Front-month WTI is now roughly at the same level as six months ago -- $45 a barrel -- but the price of the longest-dated contracts has fallen about $6 over the period. One reason is that slower growth in emerging markets and lower production costs will “put downward pressure on long-dated prices,” said Jeffrey Currie, head of commodities research at Goldman Sachs Group Inc. in New York.

Different Cycle

If prices were to stabilize around $55 into the long term, that would make the current oil-market cycle very different from previous ones -- where each bust sowed the seeds of the next boom. Take the 1998-to-2008 period, when Brent crude, the global benchmark, rose from below $10 to almost $150 as an industry that had just cut costs to the bone struggled to keep up with rapid demand growth in China.

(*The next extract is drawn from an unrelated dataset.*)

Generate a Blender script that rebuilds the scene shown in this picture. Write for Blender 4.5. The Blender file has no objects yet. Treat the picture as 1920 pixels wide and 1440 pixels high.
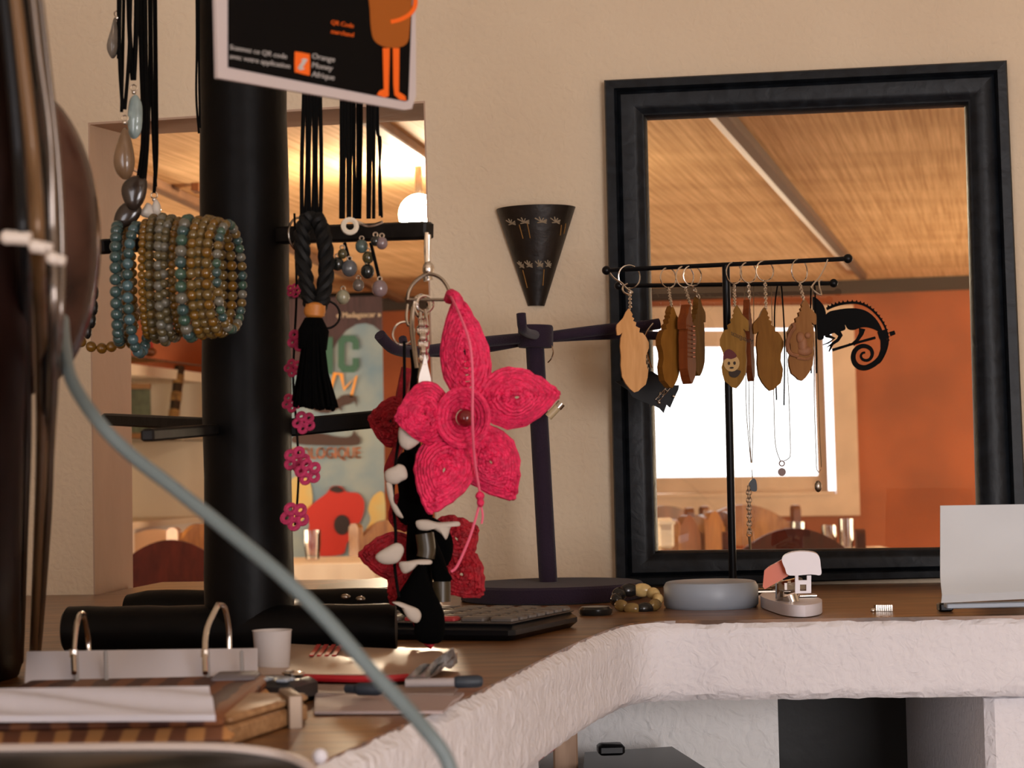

One difference this time is the role played now by shale oil producers. From North Dakota to Texas, dozens of U.S. shale companies have the ability to resume spending, restart drilling and bring on new production as prices rise, boosting output more rapidly than in past cycles dominated by major companies and giant projects.

While shale producers have been hit hard by the downturn -- U.S. production has fallen by almost 700,000 barrels a day since June -- they are also adapting to lower prices by making the process of hydraulic fracturing more efficient. Break-even prices at the wellhead in key shale plays have decreased by as much as 44 percent during the last three years, according to a report by Oslo-based consultant Rystad Energy AS.

Million-Dollar Question

“The million-dollar question is when to start investing again,” said Alex Topouzoglou, an oil analyst at Exane BNP Paribas in London.

Hess Corp., which operates in areas including North Dakota, has said it would boost activity if prices rise to $60 a barrel. Pioneer Natural Resources Co., a shale oil producer focused on Texas, said it would add more drilling rigs as soon as prices rebound to $50.

While U.S. shale oil production will retreat this year and next as the price slump hits drilling, it will subsequently recover, ensuring America remains the world’s biggest source of new supply to 2021, the IEA said in its medium-term oil-market report in February. Total U.S. liquids output will increase by 1.3 million barrels a day by from 2015 to 2021 as drillers lower costs and improve efficiency, it said.

JBC Energy GmbH, a consultant, said this week that oil prices have "risen enough" to push some shale wells back into profitability. "We are now reaching the point at which we could begin to see a rebound" in activity, it said.